On the one hand I can’t fault Rand for some of her ideas. The basic concept that we should all work as hard as we can and try to excel to our own benefit is one you’ll find almost universally shared. Unfortunately she’s not able to stop there, not just looking down upon the less fortunate (or the totally incapable), but wasting no chance to vilify them for their failure to live up to her standards.

Take a scene where Rearden’s mother encourages Rearden to hire his shiftless brother to a job at the steel mill. It’s a selfish request, putting Rearden on the hook for paying a salary to a guy who knows nothing about the steel business. We can all go along with that, I think. But in a typically Randian fashion, Rearden’s mother then takes this moment to give a lecture about the nature of charity. Unfortunately, Rand’s idea of what charity is matches no definition advanced by anyone, namely that charity is only charity if it’s given to people who don’t deserve it. And in Rand’s estimation, someone who needs something doesn’t actually deserve anything.

I’m not saying Rearden should have capitulated in this instance, but his unwillingness to compromise on the principle of the right man for the right job is cheapened by this straw-man argument that we should give things to people regardless of their need. It’s already been established that Rearden’s brother is well taken care of without a job, so it’s not like he needs a desk and an office to better himself.

I mentioned in my first post that Rand uses very obvious techniques to establish who is “good” and who is “bad.” This continues throughout the first part of the novel. People in grinding poverty deserve to be poor and miserable because they are ugly (physical manifestation of their unworthiness) and because they lack the wherewithal to improve upon their condition. In some cases this is an entirely unfair depiction, as with a family who lives in a factory town suffering from the closure of its only industry, while in others the poor person in question is so actively unpleasant — and throwing out more straw-man arguments about charity that make no sense — that we as readers are supposed to react to them badly.

In Atlas Shrugged Rand recognizes two virtues: profit and selfishness (of a kind). If you lack the ability to earn yourself or someone else a profit, you’re a waste of space. Likewise, if you stop to consider anyone else but yourself, your whims and needs, you are lacking as a human being. This latter doesn’t hold up too well when you consider the wretched poor people Dagny and Rearden encounter, but I suppose their selfishness is tainted because they’re constantly extolling the virtue of helping one’s fellow man. They don’t have the right kind of selfishness.

It’s all impossible to take seriously because it’s not a serious discussion. If you want someone to consider your point of view thoughtfully, you have to be able to make that case honestly. That doesn’t happen here. Atlas Shrugged makes one side perfectly heroic and the other side perfectly bad. Any attempts to extol a certain set of values are done so on a backdrop of misrepresentation, which has the effect of making the argument weaker, if not entirely invalid.

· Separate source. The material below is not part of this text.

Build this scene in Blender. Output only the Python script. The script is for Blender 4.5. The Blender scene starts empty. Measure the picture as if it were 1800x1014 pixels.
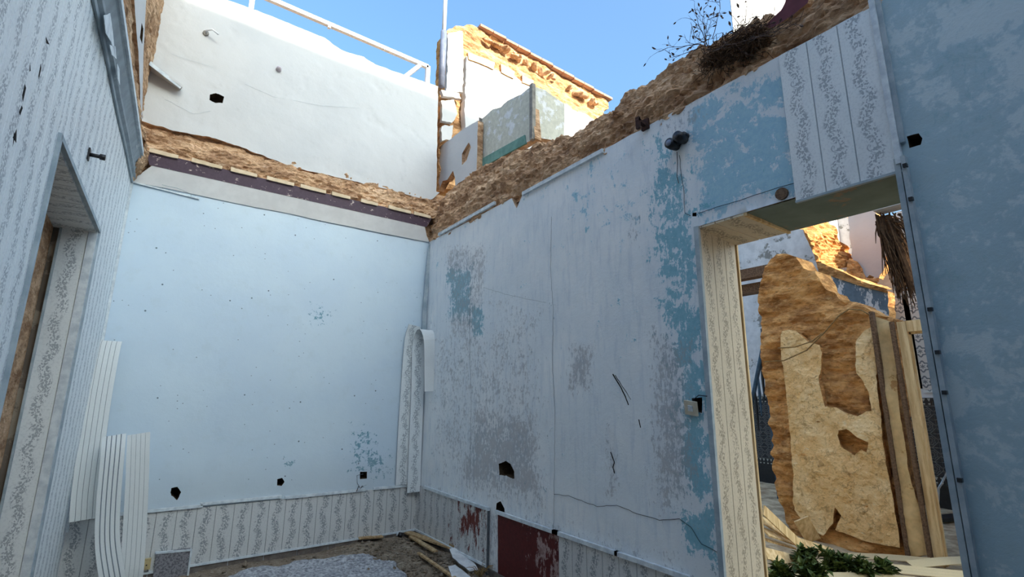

I could go on, but the rest of what I can say has been said before: the prose is ridiculously overwritten, the dialogue leaden, the characters unlikable. I find it’s not possible to enjoy even the quasi-mystery of the threadbare plot because of all the detractions. It probably doesn’t help that I know what’s coming already, but I can see how someone with the right sort of uncharitable mind could get past all the book’s shortcomings and derive some pleasure from the proceedings.

You’ll hear back from me when I get to the end of Part II. Wish me luck.

3 thoughts on “Part I complete!

  1. MJ

    I cannot wait for this experiment to be over and this awful woman’s book to be out of our home.

    1. Sam Post author

      I read one guy’s blog entry about Atlas Shrugged where he said Ayn Rand looked like Joe Pesci. Which I think is kind of an insult to Joe Pesci.